Fri, September 6, 8:00 to 9:30am, Marriott Philadelphia Downtown, Franklin 3

Abstract

Scholarship shows that migrants from less to more democratic countries adopt the democratic norms of their destination countries, returning home more supportive of democracy, more critical of home country institutions, and more willing to participate in politics. What happens, though, when migrants move to less democratic countries, as is ubiquitous in South-South migration? We argue that, unlike migrants to democracies, migrants to non-democracies experience much more nuanced effects because they face tradeoffs between democracy and other aspects of governance such as robust economic growth and effective state capacity. We investigate this claim using evidence from the first field experiment to induce overseas migration---in this case, migration from India to the Persian Gulf countries. We find that migrants held more positive views of India's democratic institutions after encountering authoritarian institutions.
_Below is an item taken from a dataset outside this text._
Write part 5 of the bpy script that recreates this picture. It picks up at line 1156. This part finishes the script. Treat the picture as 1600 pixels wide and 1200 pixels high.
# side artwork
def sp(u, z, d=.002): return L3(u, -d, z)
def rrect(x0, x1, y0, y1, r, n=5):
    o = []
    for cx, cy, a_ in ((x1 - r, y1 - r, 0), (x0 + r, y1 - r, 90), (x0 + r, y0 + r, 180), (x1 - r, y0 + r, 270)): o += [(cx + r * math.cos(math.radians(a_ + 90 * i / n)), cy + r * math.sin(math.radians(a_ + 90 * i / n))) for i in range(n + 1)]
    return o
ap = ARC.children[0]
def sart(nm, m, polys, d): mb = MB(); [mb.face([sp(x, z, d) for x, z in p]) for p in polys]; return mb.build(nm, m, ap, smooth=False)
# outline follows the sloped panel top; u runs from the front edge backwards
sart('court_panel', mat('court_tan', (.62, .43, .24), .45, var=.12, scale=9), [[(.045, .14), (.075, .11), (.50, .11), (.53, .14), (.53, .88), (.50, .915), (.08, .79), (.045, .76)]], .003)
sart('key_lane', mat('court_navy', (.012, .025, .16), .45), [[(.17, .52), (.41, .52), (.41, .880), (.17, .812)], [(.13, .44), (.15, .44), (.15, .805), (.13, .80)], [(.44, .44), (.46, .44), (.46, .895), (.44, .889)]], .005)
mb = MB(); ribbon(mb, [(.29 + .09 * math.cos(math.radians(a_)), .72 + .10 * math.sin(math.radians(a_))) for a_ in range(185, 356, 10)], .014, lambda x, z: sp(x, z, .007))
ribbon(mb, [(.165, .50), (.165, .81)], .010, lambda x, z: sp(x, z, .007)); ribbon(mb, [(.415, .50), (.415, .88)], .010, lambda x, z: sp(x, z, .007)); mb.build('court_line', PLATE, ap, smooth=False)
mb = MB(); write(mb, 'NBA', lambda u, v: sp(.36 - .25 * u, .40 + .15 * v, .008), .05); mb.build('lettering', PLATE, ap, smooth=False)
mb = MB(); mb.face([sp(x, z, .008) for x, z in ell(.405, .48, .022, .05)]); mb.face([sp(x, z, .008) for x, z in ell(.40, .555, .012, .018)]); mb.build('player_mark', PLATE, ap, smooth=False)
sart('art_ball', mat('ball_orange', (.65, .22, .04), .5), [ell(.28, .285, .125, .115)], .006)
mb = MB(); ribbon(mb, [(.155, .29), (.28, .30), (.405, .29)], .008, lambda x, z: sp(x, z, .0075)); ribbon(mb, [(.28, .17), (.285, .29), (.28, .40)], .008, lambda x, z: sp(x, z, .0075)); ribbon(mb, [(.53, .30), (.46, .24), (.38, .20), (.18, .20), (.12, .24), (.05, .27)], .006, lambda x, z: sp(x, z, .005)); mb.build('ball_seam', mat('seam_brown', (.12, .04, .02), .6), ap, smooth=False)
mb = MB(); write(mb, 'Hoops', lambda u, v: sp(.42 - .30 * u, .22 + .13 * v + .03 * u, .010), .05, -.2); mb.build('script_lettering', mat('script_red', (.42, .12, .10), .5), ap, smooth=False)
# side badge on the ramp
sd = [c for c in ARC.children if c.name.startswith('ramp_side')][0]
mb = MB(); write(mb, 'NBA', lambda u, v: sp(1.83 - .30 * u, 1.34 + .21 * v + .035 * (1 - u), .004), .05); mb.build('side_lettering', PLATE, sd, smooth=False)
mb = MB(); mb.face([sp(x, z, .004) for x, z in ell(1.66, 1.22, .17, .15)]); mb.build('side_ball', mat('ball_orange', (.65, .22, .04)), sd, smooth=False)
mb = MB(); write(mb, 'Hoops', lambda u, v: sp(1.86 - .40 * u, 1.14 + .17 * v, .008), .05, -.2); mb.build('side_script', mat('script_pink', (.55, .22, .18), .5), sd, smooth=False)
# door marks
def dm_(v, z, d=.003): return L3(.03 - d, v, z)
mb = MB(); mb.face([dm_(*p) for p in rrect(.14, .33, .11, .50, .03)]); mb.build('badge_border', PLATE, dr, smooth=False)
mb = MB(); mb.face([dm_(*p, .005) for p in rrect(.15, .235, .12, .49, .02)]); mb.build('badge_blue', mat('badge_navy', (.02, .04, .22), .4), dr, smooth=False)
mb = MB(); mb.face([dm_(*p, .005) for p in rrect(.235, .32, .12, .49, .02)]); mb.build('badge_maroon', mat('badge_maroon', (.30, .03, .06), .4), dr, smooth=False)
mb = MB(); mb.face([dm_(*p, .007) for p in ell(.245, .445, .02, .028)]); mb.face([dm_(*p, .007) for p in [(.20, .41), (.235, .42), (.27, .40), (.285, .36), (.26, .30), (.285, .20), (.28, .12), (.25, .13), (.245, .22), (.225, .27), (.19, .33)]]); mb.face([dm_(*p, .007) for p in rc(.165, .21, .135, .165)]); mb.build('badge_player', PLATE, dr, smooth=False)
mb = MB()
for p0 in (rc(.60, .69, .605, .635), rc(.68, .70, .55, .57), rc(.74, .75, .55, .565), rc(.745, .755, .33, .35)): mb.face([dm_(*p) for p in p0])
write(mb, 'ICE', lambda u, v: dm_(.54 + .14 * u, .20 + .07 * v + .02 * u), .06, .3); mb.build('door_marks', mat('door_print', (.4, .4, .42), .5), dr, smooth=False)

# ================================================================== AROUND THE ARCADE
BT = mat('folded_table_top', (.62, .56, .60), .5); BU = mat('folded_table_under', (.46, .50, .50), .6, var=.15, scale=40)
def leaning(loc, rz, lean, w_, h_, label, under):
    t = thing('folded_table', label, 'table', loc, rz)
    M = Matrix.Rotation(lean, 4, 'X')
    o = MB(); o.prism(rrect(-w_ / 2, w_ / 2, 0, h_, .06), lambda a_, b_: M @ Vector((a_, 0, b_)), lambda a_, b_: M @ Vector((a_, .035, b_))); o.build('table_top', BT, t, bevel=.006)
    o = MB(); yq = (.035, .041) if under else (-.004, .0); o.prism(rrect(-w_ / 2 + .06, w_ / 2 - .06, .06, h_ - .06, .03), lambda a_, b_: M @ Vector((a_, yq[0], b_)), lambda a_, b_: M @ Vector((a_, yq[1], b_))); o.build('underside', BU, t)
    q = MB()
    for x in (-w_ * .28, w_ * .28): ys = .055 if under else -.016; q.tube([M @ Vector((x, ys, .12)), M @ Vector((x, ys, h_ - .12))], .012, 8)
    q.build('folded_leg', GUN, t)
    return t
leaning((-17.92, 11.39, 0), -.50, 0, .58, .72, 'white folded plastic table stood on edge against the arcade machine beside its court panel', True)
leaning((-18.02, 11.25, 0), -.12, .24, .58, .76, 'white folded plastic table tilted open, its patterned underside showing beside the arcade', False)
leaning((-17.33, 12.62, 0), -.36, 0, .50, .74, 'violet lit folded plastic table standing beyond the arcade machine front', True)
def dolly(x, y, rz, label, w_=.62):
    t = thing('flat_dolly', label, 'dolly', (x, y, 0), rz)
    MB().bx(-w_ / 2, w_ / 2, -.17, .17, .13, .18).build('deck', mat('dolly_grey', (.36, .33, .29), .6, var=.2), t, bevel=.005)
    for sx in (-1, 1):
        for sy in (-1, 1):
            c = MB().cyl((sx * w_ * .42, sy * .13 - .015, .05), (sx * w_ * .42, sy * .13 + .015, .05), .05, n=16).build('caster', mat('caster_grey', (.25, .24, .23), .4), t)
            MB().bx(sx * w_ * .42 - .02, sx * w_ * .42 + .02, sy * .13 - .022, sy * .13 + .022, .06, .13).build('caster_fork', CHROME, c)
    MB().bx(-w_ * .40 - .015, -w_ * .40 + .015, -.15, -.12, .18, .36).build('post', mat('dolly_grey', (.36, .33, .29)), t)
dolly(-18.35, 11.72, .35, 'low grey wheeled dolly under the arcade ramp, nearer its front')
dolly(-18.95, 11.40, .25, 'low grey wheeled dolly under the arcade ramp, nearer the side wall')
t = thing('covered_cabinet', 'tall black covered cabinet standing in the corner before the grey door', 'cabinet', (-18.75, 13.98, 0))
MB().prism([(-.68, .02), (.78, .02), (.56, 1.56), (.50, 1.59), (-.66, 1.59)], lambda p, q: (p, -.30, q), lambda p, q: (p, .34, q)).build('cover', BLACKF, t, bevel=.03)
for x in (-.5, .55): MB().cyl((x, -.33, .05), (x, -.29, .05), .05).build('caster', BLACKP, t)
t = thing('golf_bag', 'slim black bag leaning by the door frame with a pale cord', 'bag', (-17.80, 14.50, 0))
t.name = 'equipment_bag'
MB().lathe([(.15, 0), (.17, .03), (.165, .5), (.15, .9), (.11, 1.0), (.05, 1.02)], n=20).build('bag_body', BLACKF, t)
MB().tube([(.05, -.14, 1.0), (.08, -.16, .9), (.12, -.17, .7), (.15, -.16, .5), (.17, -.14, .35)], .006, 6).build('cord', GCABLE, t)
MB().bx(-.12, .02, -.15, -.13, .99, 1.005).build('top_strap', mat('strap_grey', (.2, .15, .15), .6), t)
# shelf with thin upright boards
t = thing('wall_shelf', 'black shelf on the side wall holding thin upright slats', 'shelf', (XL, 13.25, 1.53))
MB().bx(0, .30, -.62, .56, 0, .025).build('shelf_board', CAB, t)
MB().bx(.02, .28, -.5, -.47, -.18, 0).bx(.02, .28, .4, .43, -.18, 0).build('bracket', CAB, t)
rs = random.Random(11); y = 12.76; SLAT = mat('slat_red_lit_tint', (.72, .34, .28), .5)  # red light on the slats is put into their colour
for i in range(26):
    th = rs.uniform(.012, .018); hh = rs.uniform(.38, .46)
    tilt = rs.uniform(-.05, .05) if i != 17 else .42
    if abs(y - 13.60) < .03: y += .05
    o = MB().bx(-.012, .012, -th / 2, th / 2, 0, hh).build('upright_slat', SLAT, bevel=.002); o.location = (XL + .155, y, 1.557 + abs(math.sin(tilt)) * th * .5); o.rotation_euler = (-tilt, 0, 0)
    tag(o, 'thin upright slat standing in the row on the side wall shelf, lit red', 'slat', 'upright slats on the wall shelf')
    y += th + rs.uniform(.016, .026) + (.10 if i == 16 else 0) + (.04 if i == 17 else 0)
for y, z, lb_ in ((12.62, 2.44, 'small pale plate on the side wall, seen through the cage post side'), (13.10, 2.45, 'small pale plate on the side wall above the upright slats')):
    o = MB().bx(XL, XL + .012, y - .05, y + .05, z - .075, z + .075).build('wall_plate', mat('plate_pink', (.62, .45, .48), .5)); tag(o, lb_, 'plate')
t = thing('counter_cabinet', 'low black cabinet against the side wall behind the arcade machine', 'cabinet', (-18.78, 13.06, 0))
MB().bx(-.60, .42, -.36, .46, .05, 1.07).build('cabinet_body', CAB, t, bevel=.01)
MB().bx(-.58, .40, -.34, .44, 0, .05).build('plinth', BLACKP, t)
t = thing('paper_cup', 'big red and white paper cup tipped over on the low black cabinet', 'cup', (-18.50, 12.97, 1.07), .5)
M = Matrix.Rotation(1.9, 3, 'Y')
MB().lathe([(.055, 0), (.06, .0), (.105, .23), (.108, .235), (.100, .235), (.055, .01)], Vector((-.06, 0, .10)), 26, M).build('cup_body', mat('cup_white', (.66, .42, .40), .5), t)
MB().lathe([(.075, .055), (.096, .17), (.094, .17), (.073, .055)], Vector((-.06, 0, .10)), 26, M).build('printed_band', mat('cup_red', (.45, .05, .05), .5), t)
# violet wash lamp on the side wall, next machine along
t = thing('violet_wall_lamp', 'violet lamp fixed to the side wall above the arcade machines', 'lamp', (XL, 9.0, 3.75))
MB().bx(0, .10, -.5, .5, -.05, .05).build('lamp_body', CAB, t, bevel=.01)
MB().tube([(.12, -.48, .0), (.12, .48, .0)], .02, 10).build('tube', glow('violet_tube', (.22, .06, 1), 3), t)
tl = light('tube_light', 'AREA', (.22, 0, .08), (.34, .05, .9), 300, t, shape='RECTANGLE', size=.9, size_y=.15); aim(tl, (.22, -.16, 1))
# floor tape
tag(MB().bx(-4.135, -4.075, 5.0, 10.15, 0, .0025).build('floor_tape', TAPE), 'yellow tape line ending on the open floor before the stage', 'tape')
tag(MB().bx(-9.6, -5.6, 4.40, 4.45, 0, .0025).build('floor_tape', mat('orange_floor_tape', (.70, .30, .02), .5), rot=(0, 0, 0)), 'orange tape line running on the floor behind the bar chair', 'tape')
When forced to choose between state capacity and democracy, however, they were no more willing to value democracy. Though migrants became more interested in participating politically, they voted less due to the bureaucratic challenges of doing so overseas. These results emphasize that migrants from democratic to autocratic countries face difficult tradeoffs between democratic norms and good governance, indicating that the literature on political remittances should conceptually demarcate between various aspects of governance that are typically correlated in the study of migration to liberal, Western democracies.